Book Reviews
By Steve Mitchell
What binds a family together? Blood? Duty? The mysteries of the heart?
Ron Froehlich’s novel “No Matter the Season” explores how a tragic loss rips a family apart. Only the love of a young woman puts the pieces of the family back together again, in many ways strengthening the family bonds stronger than before.
When Henry’s wife Margie dies suddenly of influenza, he loses his job and drags his two boys Paul and Arthur from relative to relative across Nebraska as he seeks a fresh start. But prospects are bleak in the early 1950s and Henry can’t find a job to support his family.
Enter Lilly, a young woman who yearns to escape the small town life that has stifled her dreams. When an accidental fire destroys Lilly’s restaurant and bar, Henry and Lilly are thrown together. Their ill-fated affair soon fizzles, but not before outraging Henry’s oldest son Paul, who stays behind in Nebraska when Lilly leaves for California’s bright lights with Henry and his youngest son Arthur.
But the California dream doesn’t materialize for Henry, who leaves Arthur with Lilly, further fracturing this fragile, thrown-together family. But Lilly thrives at her new job at a talent agency, where she falls for the boss Michael. Their life together blossoms while Henry’s spirals out of control.
When Lilly and Michael bring Paul back into the fold and Arthur excels at prep school, their family finally seems whole again. But Henry re-enters the picture, threatening to tear the family apart with a shocking plan that draws the reader ever deeper into the story.
Froehlich successfully captures how the human heart can pull apart a family or bind it together. It is easy to root for Froehlich’s vivid characters in a heartfelt family saga that will stick with you long after you’ve read the last page.
Reviewer Steve Mitchell is the author of novels “Steve McQueen Would Be Proud” and “Throwing Grenades at Gilligan’s Island.”
By Kirkus Reviews
A tale of a 1950s American family trying to make its way in a rapidly changing world.

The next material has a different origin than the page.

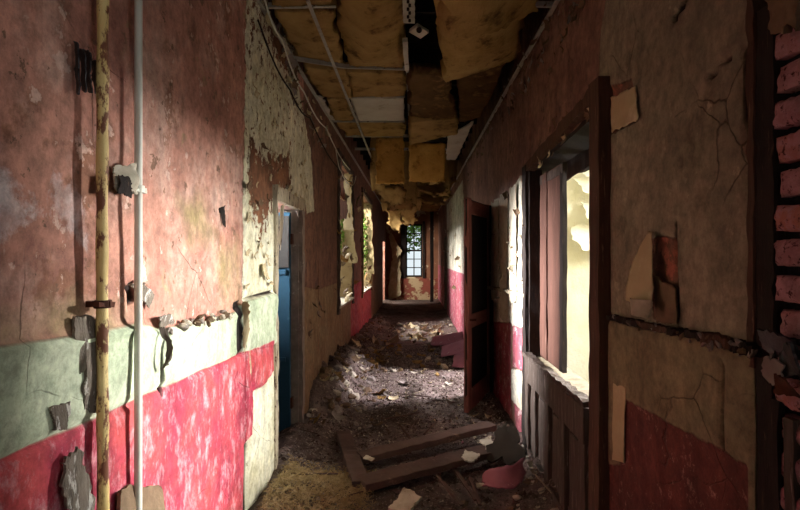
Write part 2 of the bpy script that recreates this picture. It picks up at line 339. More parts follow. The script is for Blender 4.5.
def wall(name, X, sgn, y0, y1, holes, mat, attrs, disp, th=0.16, z0=-0.05, z1=TOP, back=None):
    """relief wall on plane x=X facing the corridor; sgn=+1 when the wall body lies towards +x"""
    def lines(lo, hi, extra, step):
        L = [lo]; marks = sorted(set([e for e in extra if lo < e < hi]+[hi]))
        for mk in marks:
            while True:
                st = step(L[-1])
                if mk-L[-1] > st*1.5: L.append(L[-1]+st)
                else: L.append(mk); break
        return np.array(L)
    Y = lines(y0, y1, [h[0] for h in holes]+[h[1] for h in holes], lambda y: 0.016 if y < 4.9 else (0.03 if y < 9 else 0.09))
    Z = lines(z0, z1, [h[2] for h in holes]+[h[3] for h in holes], lambda z: 0.02)
    if y0 > 4.8: Z = lines(z0, z1, [h[2] for h in holes]+[h[3] for h in holes], lambda z: 0.04)
    YY, ZZ = np.meshgrid(Y, Z); A = {k: fn(YY, ZZ) for k, fn in attrs.items()}
    D = disp(YY, ZZ, A)
    for h in holes:    # keep the hole's edge at the wall plane
        dd = -sdpoly(YY, ZZ, [(h[0], h[2]), (h[1], h[2]), (h[1], h[3]), (h[0], h[3])]); D = D*np.clip(dd/0.04, 0, 1)
    XX = X - sgn*D
    nY, nZ = len(Y), len(Z)
    verts = np.stack([XX, YY, ZZ], -1).reshape(-1, 3).tolist()
    idx = np.arange(nY*nZ).reshape(nZ, nY); faces = []
    ym = (Y[1:]+Y[:-1])/2; zm = (Z[1:]+Z[:-1])/2
    keep = np.ones((nZ-1, nY-1), bool)
    for h in holes: keep &= ~((ym[None, :] > h[0]) & (ym[None, :] < h[1]) & (zm[:, None] > h[2]) & (zm[:, None] < h[3]))
    a = idx[:-1, :-1][keep]; b = idx[:-1, 1:][keep]; c_ = idx[1:, 1:][keep]; d = idx[1:, :-1][keep]
    q = np.stack([a, b, c_, d], -1) if sgn < 0 else np.stack([a, d, c_, b], -1)
    faces = q.tolist(); mb = MB(); mb.v = [tuple(v) for v in verts]; mb.f = [tuple(f) for f in faces]; n0 = len(verts)
    Xb = X+sgn*th
    ys = sorted(set([y0, y1]+[h[0] for h in holes]+[h[1] for h in holes])); zs = sorted(set([z0, z1]+[h[2] for h in holes]+[h[3] for h in holes]))
    for i in range(len(ys)-1):
        for j in range(len(zs)-1):
            yc = (ys[i]+ys[i+1])/2; zc = (zs[j]+zs[j+1])/2
            if any(h[0] < yc < h[1] and h[2] < zc < h[3] for h in holes): continue
            p = [(Xb, ys[i], zs[j]), (Xb, ys[i+1], zs[j]), (Xb, ys[i+1], zs[j+1]), (Xb, ys[i], zs[j+1])]
            mb.add(p, [(0, 1, 2, 3) if sgn > 0 else (3, 2, 1, 0)])
    for h in holes:
        for (p0, p1) in (((h[0], h[2]), (h[1], h[2])), ((h[1], h[2]), (h[1], h[3])), ((h[1], h[3]), (h[0], h[3])), ((h[0], h[3]), (h[0], h[2]))):
            mb.add([(X, *p0), (X, *p1), (Xb, *p1), (Xb, *p0)], [(0, 1, 2, 3) if sgn < 0 else (3, 2, 1, 0)])
    for (ya, yb, zc) in ((y0, y1, z1), (y0, y1, z0)):
        mb.add([(X, ya, zc), (X, yb, zc), (Xb, yb, zc), (Xb, ya, zc)], [(0, 1, 2, 3)])
    for yy in (y0, y1):
        mb.add([(X, yy, z0), (X, yy, z1), (Xb, yy, z1), (Xb, yy, z0)], [(0, 1, 2, 3)])
    o = mb.build(name, mat); me = o.data
    nv = len(mb.v); sm = np.zeros(len(mb.f), bool); sm[:len(faces)] = True; me.polygons.foreach_set('use_smooth', sm)
    for k, arr in A.items():
        at = me.attributes.new(k, 'FLOAT', 'POINT'); full = np.full(nv, -1.0); full[:n0] = arr.ravel(); at.data.foreach_set('value', full)
    return struct(o)
#STRUCT
# ------------------------------------------------------------------ openings (y0, y1, z0, z1)
H_BLUE = (3.83, 4.62, -0.05, 2.0)
H_WL1 = (7.04, 8.62, 0.88, 2.92); H_WL2 = (10.35, 12.5, 0.84, 2.85); H_DL = (17.5, 18.7, -0.05, 2.1)  # H_DL is set close to the end so added fill reaches the end wall
H_WR1 = (2.62, 4.13, 0.82, 2.30); H_DR = (6.2, 7.3, -0.05, 2.1); H_NEAR = (-0.75, 0.75, 0.9, 2.6)  # H_NEAR is an unseen opening added to let a fill lamp in
H_DR2 = (14.4, 15.6, -0.05, 2.15)

# ------------------------------------------------------------------ left wall
def pw(f, pts): return [f(*p) for p in pts]
P_green = pw(WL, [(-60, 352), (0, 346), (75, 336), (130, 324), (160, 329), (200, 321), (236, 311), (243, 302), (274, 293), (276, 344), (245, 351), (200, 370), (100, 414), (0, 459), (-60, 486)])
P_red = pw(WL, [(-60, 486), (0, 459), (100, 414), (200, 370), (245, 350), (247, 375), (250, 402), (249, 436), (241, 446), (240, 650), (100, 1100), (-60, 1300)])
P_red2 = pw(WL, [(248, 350), (271, 340), (271, 372), (262, 385), (249, 392)])
P_cream = pw(WL, [(240, 700), (242, 320), (243, 200), (246, 90), (247, -250), (258, -250), (300, 95), (311, 150), (314, 211), (307, 214), (304, 200), (276, 198), (276, 700)])
P_low = pw(WL, [(303, 287), (338, 292), (338, 420), (303, 470)])
P_ochre = pw(WL, [(0, 318), (45, 308), (90, 318), (120, 318), (120, 330), (70, 336), (0, 344)])
P_ochre2 = pw(WL, [(182, 205), (205, 196), (215, 235), (190, 240)]); P_ochre3 = pw(WL, [(216, 250), (238, 240), (238, 300), (222, 305)])
P_wear = pw(WL, [(58, 182), (72, 186), (84, 238), (70, 232)]); P_wear2 = pw(WL, [(-40, 170), (10, 165), (40, 215), (10, 250), (-40, 250)])
P_spot = pw(WL, [(246, 120), (262, 150), (290, 150), (292, 190), (276, 205), (258, 240), (246, 190)])
P_spot2 = pw(WL, [(262, -60), (285, 45), (292, 85), (278, 70), (262, 20)])
G_left = [pw(WL, [(233, 304), (240, 300), (242, 330), (241, 352), (234, 357)]), pw(WL, [(158, 332), (162, 330), (160, 396), (156, 398)]),
          pw(WL, [(243, 299), (272, 290), (272, 293), (243, 302)]), pw(WL, [(242, 446), (246, 442), (244, 700), (240, 700)]), pw(WL, [(126, 284), (136, 281), (137, 300), (128, 306)])]
def U(polys):
    def f(y, z): return np.maximum.reduce([sdpoly(y, z, p) for p in polys])
    return f
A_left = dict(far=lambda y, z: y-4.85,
    wear=lambda y, z: U([P_wear, P_wear2])(y, z)*1.5,
    ochre=lambda y, z: U([P_ochre, P_ochre2, P_ochre3])(y, z)*2,
    low=lambda y, z: np.maximum(np.maximum(sdpoly(y, z, P_low), np.minimum(1.32-z, y-12.6)), np.minimum(1.25-z, np.minimum(y-5.0, 9.0-y))),
    cream=U([P_cream]), green=U([P_green]),
    red=lambda y, z: np.maximum(U([P_red, P_red2])(y, z), np.minimum(1.12-z, np.minimum(y-8.5, 12.6-y))),
    spots=lambda y, z: np.maximum(U([P_spot, P_spot2])(y, z)*1.6, np.minimum(0.02+0.12*(z-3.0), sdpoly(y, z, P_cream)*2))-0.075,
    gap=U(G_left))
def D_left(y, z, A):
    d = 0.010*fbm(y*2.2, z*2.2, 3, 4)*2 + 0.006*fbm(y*9, z*9, 8, 3)
    low = np.clip(np.maximum(A['green'], A['red'])/0.012, 0, 1)*(y < 4)
    d = d+low*0.020
    lip = np.exp(-np.abs(A['green']-0.012)/0.02)*(A['green'] > -0.01)*(z > 1.2)
    d = d+lip*0.018*np.clip(vnoise(y*9, z*0, 4)*1.6, 0.2, 1.4)
    d = d+np.clip(A['cream']/0.01, 0, 1)*0.006
    d = d-np.clip(A['gap']/0.01+0.5, 0, 1)*0.03
    s = A['spots']+0.45*fbm(y*11, z*11, 21, 4)*1.6
    d = d-np.clip(s/0.03, 0, 1)*0.008
    return d
wall('wall_left', XL, -1, -2.4, 5.6, [H_BLUE], m_wall_l, A_left, D_left)
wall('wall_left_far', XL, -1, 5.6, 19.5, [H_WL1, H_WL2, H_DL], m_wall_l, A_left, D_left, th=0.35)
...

Henry is far from the best of fathers. After the death of his wife, he’s more concerned with entertaining his friends at the bar with his jokes and stories than he is with the well-beings of his two young sons, Paul and Arthur. He’s unable to find steady work and housing, so the trio makes its way to Nebraska, where Henry charms his way into the affections of a cute, young bartender. Lilly, in turn, finds that she cares more for Henry’s two boys than she anticipated, and she eventually agrees to move to Hollywood with Henry and little Arthur, while Paul, the eldest boy, stays behind to work at his stable job. While Henry spirals downward, working dead-end jobs and spending what little money he makes and borrows, Lilly sets out to improve her circumstances, finding herself a job working for a talent agency in Los Angeles.
As the resentment festers between Lilly and Henry, the bond between Lilly and Arthur strengthens to the point where Lilly becomes Arthur’s legal guardian. With Lilly’s marriage to Michael, the owner of the talent agency, Arthur’s life becomes one of privilege and possibility, much to Henry’s chagrin. Even Paul eventually thrives away from his father’s influence, becoming a football star, then a keen businessman. But deadbeat Henry’s criminal ways begin to infiltrate his sons’ hard-won happy existences, threatening not only their futures but their very lives.

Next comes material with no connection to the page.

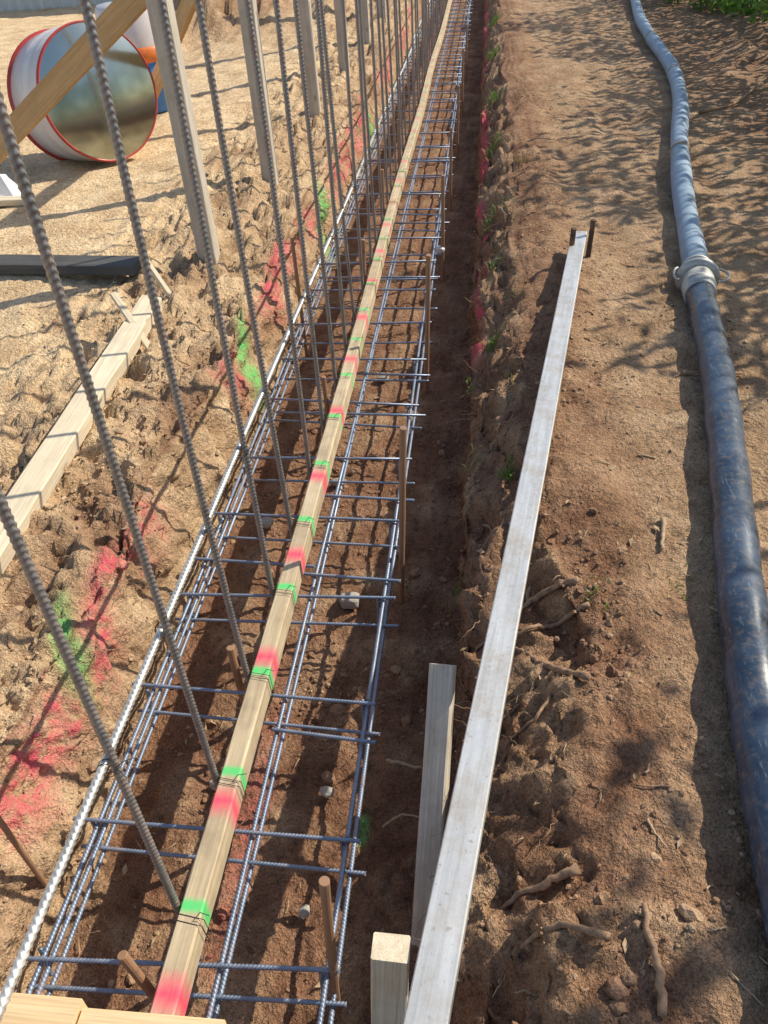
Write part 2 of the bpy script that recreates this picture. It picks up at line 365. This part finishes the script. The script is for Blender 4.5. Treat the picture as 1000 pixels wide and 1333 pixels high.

Author Froehlich sketches the makeshift family’s ups and downs with compassion and ease, following each character’s development with steady pacing and intriguing details. While some may find this tale of interwoven ordinary lives a bit oversimplified, others will be drawn to the brief moments of despair and epiphany. The plot is rather quotidian and the climax, a bit melodramatic for family history, but this story of hardship and redemption still has a considerable amount of charm.
“Much more than a coming of age story, though it is that, too, this book lays bare the hidden truths of the heart through a cast of well-drawn characters and intriguing action handled deftly and touchingly by the author. If you’re a fan of classic family drama, No Matter the Season will capture your imagination from the first page to the exciting and surprising end.”
Margaret Guthrie
Author of The Quest and Exploring Cassy as well as other novels and poetry collections.